Maria Stepanova was already an important and innovative poet by the time of Vladimir Putin’s accession, but the times called for a tougher, more public role.
Today, she is one of the most visible figures in post-Soviet culture – not only as a poet, but as a journalist, a publisher, and a powerful voice for press freedom.
Stepanova will be speaking on “Time Backward: Putin’s Russia in Search of Identity” at 7:30 p.m. on Wednesday, April 6, at Levinthal Hall, Stanford Humanities Center. She will also give a reading of her poetry (in Russian) at 6 p.m. on April 7 in Piggott Hall, Room 252. Both events are free and open to the public.
She is the founder of the Colta, the only independent crowd-funded source of information that exists in Russia today, with 900,000 unique visitors per month. The online publication has been called a Russian Huffington Post in format and style – and also compared to the New York Review of Books for the scope and depth of its long essays.
Dystopian future
Stepanova’s April 6 talk will consider Russia’s current obsession with the past, at all levels of society, and its direct effect – what she calls “hybrid archaism as a new model of statehood.”
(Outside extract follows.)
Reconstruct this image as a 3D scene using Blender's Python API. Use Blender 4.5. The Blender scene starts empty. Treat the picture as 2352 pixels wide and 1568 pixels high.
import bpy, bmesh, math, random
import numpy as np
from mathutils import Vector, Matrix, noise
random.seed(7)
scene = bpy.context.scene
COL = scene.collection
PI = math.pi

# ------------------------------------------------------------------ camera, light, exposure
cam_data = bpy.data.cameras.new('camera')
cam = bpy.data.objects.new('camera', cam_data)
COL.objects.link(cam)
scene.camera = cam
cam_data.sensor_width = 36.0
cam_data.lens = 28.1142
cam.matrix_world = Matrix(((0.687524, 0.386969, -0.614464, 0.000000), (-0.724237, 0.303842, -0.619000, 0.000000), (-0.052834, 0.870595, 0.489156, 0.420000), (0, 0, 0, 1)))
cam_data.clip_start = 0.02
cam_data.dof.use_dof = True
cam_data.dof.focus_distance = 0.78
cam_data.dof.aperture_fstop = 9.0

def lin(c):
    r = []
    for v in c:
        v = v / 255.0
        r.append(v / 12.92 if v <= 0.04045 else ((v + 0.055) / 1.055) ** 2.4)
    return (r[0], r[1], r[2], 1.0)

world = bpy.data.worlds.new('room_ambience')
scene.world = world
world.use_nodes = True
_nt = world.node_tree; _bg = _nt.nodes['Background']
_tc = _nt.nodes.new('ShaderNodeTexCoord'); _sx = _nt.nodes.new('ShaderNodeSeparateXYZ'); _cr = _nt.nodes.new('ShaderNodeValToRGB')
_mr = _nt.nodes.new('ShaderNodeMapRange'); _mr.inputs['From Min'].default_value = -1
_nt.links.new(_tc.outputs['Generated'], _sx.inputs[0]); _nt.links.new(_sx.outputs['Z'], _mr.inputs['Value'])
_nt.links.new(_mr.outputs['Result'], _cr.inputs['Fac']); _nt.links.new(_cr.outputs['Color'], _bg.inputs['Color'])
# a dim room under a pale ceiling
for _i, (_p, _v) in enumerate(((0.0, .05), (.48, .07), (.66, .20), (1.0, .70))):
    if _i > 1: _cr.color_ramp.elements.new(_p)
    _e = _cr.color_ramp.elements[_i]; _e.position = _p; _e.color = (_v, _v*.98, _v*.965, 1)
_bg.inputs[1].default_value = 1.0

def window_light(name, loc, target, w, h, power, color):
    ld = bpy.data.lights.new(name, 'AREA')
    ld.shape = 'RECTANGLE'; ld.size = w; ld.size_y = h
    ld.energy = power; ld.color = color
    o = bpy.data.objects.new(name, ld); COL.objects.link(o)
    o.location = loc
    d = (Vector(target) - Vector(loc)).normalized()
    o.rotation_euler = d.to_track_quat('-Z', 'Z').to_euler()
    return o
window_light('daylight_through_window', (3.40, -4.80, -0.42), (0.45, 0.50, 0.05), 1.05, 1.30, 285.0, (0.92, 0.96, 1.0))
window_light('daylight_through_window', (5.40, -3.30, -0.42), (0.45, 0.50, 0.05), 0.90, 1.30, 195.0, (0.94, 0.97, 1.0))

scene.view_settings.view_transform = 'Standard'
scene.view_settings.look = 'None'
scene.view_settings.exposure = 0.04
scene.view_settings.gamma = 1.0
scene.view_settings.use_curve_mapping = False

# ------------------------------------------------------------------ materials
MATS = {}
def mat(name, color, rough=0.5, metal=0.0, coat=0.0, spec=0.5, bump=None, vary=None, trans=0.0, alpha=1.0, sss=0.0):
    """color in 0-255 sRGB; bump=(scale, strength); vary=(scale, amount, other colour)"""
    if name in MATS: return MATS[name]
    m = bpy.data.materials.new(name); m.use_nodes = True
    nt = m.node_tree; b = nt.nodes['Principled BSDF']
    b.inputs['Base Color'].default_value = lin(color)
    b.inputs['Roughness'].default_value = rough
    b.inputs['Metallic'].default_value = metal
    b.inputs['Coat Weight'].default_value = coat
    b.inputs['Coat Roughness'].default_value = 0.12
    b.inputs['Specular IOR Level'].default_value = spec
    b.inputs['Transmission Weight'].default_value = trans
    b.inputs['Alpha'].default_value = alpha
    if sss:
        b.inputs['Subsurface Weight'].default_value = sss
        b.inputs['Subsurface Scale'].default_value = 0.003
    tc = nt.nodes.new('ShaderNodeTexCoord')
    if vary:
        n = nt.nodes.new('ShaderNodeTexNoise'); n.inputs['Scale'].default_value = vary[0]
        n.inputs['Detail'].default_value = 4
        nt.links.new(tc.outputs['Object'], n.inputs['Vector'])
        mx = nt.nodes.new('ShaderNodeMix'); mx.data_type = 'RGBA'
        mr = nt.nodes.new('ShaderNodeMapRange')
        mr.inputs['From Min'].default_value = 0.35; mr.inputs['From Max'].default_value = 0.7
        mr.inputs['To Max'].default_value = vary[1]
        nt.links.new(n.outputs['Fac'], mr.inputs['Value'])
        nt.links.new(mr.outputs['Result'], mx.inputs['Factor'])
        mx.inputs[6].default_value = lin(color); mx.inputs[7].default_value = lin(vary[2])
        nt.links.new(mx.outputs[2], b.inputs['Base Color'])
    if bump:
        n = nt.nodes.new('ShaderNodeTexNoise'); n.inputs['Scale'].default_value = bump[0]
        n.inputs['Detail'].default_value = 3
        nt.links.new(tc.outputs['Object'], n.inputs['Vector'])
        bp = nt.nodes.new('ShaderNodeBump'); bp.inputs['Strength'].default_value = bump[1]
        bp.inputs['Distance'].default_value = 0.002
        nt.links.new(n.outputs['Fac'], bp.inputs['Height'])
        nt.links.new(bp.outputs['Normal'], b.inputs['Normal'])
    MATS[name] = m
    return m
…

“Putin’s Russia is never able to sell a compelling version of the future. All it is able to produce, and it’s quite creative in that aspect, is a vision of the past – or a patchwork of different pasts – as a shelter, where one has to hide from the future,” she said.
Russians, she recently wrote in Eurozine, are fearful of a dystopian future, and bound to a “schizoid present.” Hence, a tacit social contract prevails: “We are prepared to consider our imperfect state acceptable as long as things don’t get worse.”
The Muscovite is the author of 10 poetry collections and a recipient of several Russian and international literary awards, including the prestigious Andrey Bely Prize and Joseph Brodsky Fellowship. She was recently a fellow with Vienna’s highly regarded Institut für die Wissenschaften vom Menschen.
As a poet, Stepanova is credited with reviving the ballad form in Russian poetry. She has also rekindled writer Nikolai Gogol’s skaz technique of telling a story through the scrambled speech of an unreliable narrator, using manic wordplay and what one critic called “a carnival of images.”
Stepanova relishes this kind of speech “not just for how it represents a social language but for its sonic texture,” wrote scholar and translator Catherine Ciepiela in an introduction to her poems. “She is a masterful formal poet, who subverts meter and rhyme by working them to absurdity. For her the logic of form trumps all other logics, so much so that she will re-accent or truncate words to fit rigorously observed schemes.”
The results of her verbal pyrotechnics are often hilarious – for example, one poem juxtaposes Renaissance pornography with Stalin’s Five-Year Plans.
‘The inner editor’
Stepanova began the online “Openspace” in 2007.
“I was thinking about a cultural daily, something that would provide the audience with modern, up-to-date, passionate view on what is going on in Russian culture and in the outer world. In a short time, it became obvious that there is no stand-alone, solitary ‘culture’ in current times, that to speak about it means being socially and politically involved,” she said.
Openspace ended in 2012 after private funders withdrew support in a political climate that had grown more hostile to independent journalism.
“If you are owned, you are always manipulated – not necessarily directly by Kremlin, sometimes all it needs is to have a cautious investor, who is interfering with the editorial policy,” Stepanova said. “The inner editor – a term from the Soviet times, meaning an entity in your head who tries to prevent you from saying the direct truth – is very active in the Russian media landscape.”
Colta was born in the ashes of “Openspace.” According to Stepanova, “As the official media, from the TV to state-controlled press, turned into an instrument of propaganda and strongly opposed to anything foreign, Colta became an important place where you still could find unfiltered info on what is going on in the outer world. That’s our mission – and that’s why we still strongly resist the idea of paywall. It could give us money we need, but the price to pay is too high: it means that our younger readers in far parts of the country – the regions most impacted by the financial crisis – would lose their only source of information.”
“So the only choice we had was to make the site 100 percent crowd-funded. That’s how we started it, and that’s how it works for almost four years – the only totally crowd-funded site in Russia.”